Darlene and Andrew Wadham have been making regular trips from Queensland to Bathurst as they watch their passion project, Balance Early Education, come together and say they have fallen in love with the city.
Mrs Wadham is a former teacher, small school principal and general manager of a childcare company in Queensland.
Since 2010, she and her husband have had a childcare education consulting business that manages, supports and offers training to centres from North Queensland to regional Victoria.
“It’s been our passion for the last few years to get a baby of our own – to get a centre that we can put our uniqueness on and really make a family owned and operated service where everybody feels a sense of belonging, where everybody is just a part of our family,” Mrs Wadham said.
“And we knew that that would probably be in a regional location.”
Bathurst was not on their radar until the city came up by chance in conversation.
“We work with an architect in Queensland who specialises in early education and he happens to be the architect for the new Westpoint development,” Mrs Wadham said.
“As part of that, they’re putting in this beautiful early education care facility.

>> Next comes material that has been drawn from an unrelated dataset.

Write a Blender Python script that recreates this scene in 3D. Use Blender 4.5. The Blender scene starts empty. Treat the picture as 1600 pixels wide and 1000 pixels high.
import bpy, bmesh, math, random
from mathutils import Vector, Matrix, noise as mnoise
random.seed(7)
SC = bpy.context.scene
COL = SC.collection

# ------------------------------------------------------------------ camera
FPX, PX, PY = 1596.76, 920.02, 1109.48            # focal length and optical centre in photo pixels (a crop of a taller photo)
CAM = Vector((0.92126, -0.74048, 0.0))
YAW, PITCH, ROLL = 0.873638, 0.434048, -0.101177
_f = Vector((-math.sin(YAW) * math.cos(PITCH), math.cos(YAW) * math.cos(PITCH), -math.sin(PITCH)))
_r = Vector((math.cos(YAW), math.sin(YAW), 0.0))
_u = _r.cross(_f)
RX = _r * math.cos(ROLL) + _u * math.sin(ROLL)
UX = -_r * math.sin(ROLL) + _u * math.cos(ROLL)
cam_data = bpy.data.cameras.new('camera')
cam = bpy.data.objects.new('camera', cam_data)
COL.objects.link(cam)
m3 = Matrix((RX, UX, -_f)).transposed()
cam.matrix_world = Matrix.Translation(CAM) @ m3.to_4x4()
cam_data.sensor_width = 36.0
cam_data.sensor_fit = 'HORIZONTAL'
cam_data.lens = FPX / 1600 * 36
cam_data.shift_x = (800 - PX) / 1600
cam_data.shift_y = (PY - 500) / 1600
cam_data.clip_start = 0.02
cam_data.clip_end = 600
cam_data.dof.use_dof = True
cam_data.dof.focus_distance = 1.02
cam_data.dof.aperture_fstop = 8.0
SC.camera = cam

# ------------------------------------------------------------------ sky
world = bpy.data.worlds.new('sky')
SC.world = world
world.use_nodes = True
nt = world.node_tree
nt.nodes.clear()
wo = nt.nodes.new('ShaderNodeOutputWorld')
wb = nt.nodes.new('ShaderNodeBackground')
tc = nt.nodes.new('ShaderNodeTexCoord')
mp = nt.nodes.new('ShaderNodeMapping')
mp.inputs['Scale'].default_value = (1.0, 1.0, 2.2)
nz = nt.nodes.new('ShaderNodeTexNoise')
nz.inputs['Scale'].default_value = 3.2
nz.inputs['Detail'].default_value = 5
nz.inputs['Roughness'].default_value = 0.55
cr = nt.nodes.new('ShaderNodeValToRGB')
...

“So he had a conversation with myself and from there we visited the town [Bathurst] two years ago and we just fell in love with it.
“We’ve been back a number of times. We love it. It’s a beautiful town, it has a lot to offer and we’re really excited about starting this new facility.”
The Westpoint redevelopment – which began in November last year and has already led to a new business, Domino’s, opening at the centre – comes in response to the residential expansion in Windradyne and Llanarth.
“It’s a beautiful area of growth out there,” Mrs Wadham said.
The new retailers and expanded existing businesses at the centre will also be a positive for Balance Early Education, she said.
“It will make it easy for families at drop off and collection times to have those other facilities around.”
Having dreamed about running their own service for years, the Wadhams have very definite ideas about what they will be offering.
“We’re all about quality and doing things a little differently,” Mrs Wadham said.
The children’s furniture will be made out of Victorian ash rather than cheaper alternatives, they say, and they want the children’s meals to be “exceptional”.
The playground will be a “forest-type environment” and there will be a sensory garden with herbs and vegetables that will be used in the kitchen.
“Children will be involved in those gardening programs,” Mrs Wadham said.
The centre will have seven rooms: two rooms for babies, which they say is a real area of demand; three rooms for two- to three-year-olds; and two rooms for over three-year-olds, one of which will be a pre-school program.
The Wadhams say they will also be offering vacation care and some before and after school care.
They have been looking at real estate before they move to the city and say Bathurst’s location is another positive.
Mrs Wadham is a lifetime Queenslander and her husband grew up in Melbourne, so Bathurst “is halfway between both sets of parents”, she said.